Cela m'a pris tout compte fait assez peu de temps pour convaincre le directeur et l'enseignant d’examiner sa demande. Quelques jours après nous étions tous réunis dans le bureau du directeur, Thècle, sa mère, l'enseignant, le psychologue qui le suivait, et moi-même. Une fois quelques conditions posées et acceptées, en particulier que Thècle poursuive son suivi psychologique, l’affaire fut faite. Je ne vais pas m’attarder sur les péripéties parfois rocambolesques de la scolarité de Thècle dans cette classe. L’école en a longtemps gardé le souvenir. Dans la plupart des matières Thècle n’était vraiment pas à sa place. Pourtant il avait un place particulière dans la pensée et le cœur de l’instituteur et ils ont trouvé quelque chose à partager. Je crois que leur relation s’est nouée autour d’un projet né de leur amour commun de la pêche. J'ai moi-même assisté à la présentation par Thècle à la classe d’un exposé sur ce sujet. Est-ce à dater de ce jour, en tout cas cette année-là quelque chose a changé du rapport deThècle à l’école. À la fin de l'année il a redoublé cette classe avec le même maître. Il n'a certes pas fait de progrés transcendants, mais suffisants pour qu’on l’envoie en sixième normale, lui qu'on avait effectivement envisagé d’orienter vers l’enseignement spécialisé. Je crois bien que le souvenir de ces deux années passées avec ce maître est resté suffisamment vivant en lui pour lui permettre de supporter les autres années d’enseignement général à faire avant son orientation vers l’enseignement professionnel. Une dizaine d'années plus tard, celui qui était devenu un jeune adulte est venu remercier avec émotion son instituteur au moment du départ de celui-ci à la retraite. Il n’était pas tout seul mais un parmi plusieurs autre élèves reconnaissants. Ce maître bourru et exigeant, mais chaleureux, amateur de foot et de vins, avait su réveiller chez lui, comme chez tous les anciens élèves là présents, le plaisir d’aller à l’école. ’

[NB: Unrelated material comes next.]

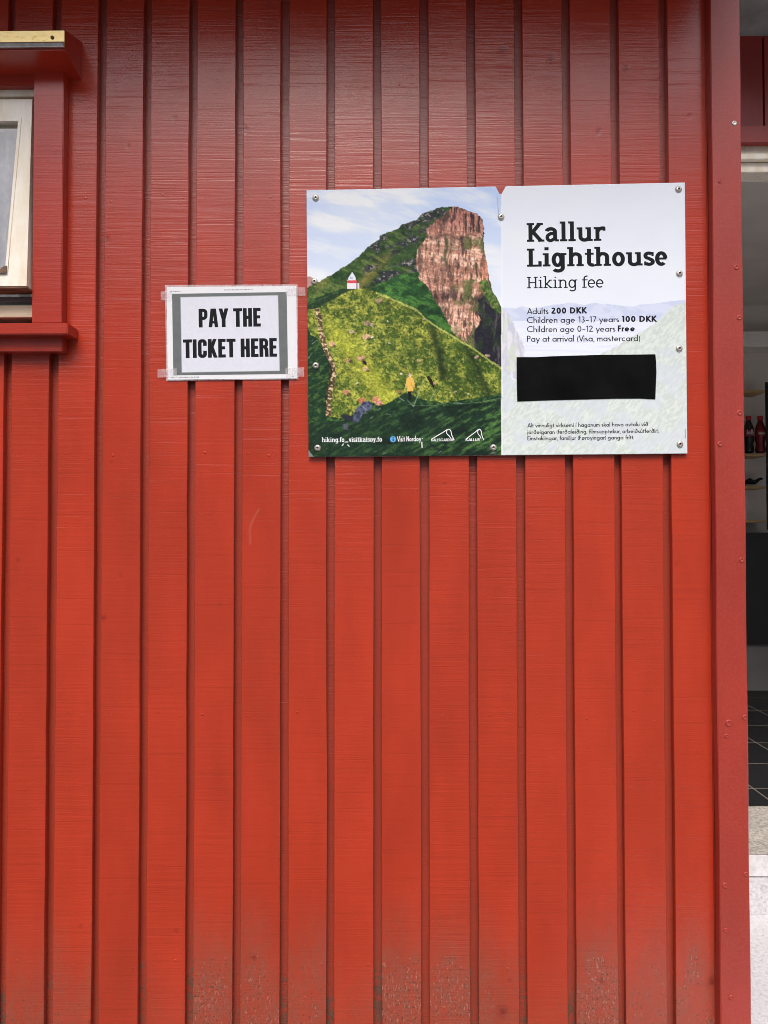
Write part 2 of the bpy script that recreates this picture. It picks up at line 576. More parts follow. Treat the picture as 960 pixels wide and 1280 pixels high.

À ce maître pourtant il ne fallait pas demander de participer à la rédaction d’un projet d'école ou projet de cycle pour satisfaire l’administration. Il avait quelques expressions bien senties pour qualifier les textes administratifs en général et sur ce sujet en particulier. Il était de la vieille école, celle où le maître, sans qu’on ait besoin de le lui rappeler dans un langage parfois abscons, se sent responsable de chacun de ses élèves, et avec chacun d’eux a une relation personnelle qui va le porter en avant.

Si nous avons tenu à rapporter cette histoire, c’est pour montrer que l’important est qu’un projet s’anime de la relation vivante entre le maître et l’élève. Avec un autre maître, ce type d’action aurait pu être formalisé et donner lieu à ce qu’on appelle un « Projet pédagogique personnalisé » 826 . Ce type de projet, prévu par les textes, a pour objectif de permettre à l’équipe pédagogique, avec l’accord des parents, d’adapter la pédagogie (pédagogie différenciée, groupes de soutien, intervention éventuelle du réseau d’aide) à l’élève. Nous allons y venir. Dans le cas de Thècle ce projet a été porté essentiellement par le maître qui s’est voulu patron et seul responsable, et par la relation vivante créée entre eux. La mère, le psychologue scolaire, le psychologue du C.M.P.I., n’ont été présents que comme garants et jamais n’ont eu à intervenir activement dans le projet. Rien ici n’a été formalisé. L’important nous le savons c’est que le projet soit mobilisateur, qu’il soit construit dans une rencontre authentique. 827 . Il arrive cependant des situations où l’enseignant ne peut porter seul le projet, où tel membre du réseau doit intervenir régulièrement, où d’autres personnes de l’équipe pédagogique sont concernées ( décloisonnement, fonctionnement en atelier). Il devient alors nécessaire de clarifier par un écrit, les tâches et les objectifs de chacun.

Notes
825.

« La difficulté est inhérente au processus même d'apprentissage » rappellent les textes.

826.

Dénomination utilisée dans la circulaire 2002-113 du 30/04/2002, p. 3. Encore désignés parfois sous l’ancienne dénomination de Projet pédagogiques individualisés », P.P.I.. La nouvelle expression est bien préférable car elle renvoie à la « personne ». Elle nous dit ainsi que l’objectif est que projet devienne le projet « personnel » de l’élève, un projet « pour soi » susceptible de le mobiliser ( de « movere », mettre en mouvement).

827.

Que le projet de l’enfant se construise dans l’interaction, voire l’identification, avec les adultes (les parents, l’enseignant) n’en fait pas un forme d’» aliénation ». Réaliser le désir de ses parents n’en fait pas nécessairement un « névrosé ».Il est faux d’affirmer que l’enfant ne peut développer un projet personnel que contre celui de ses parents (ou contre celui de l’école). Le projet que ses parents ont pour lui le porte et le soutient plus souvent qu’il ne l’étouffe (l’enfant remède, pour réparer un deuil, une séparation). En grandissant, en élargissant le cercle de ses rencontres, et de ses investissements, il prendra la juste distance avec ce socle, réalisant parfois leur désir de manière inattendue. Mais il est important que les enfants bénéficient d'un environnement riche offrant de multiples possibilités d'attachement et lui permettant de se voir dans des miroirs différents.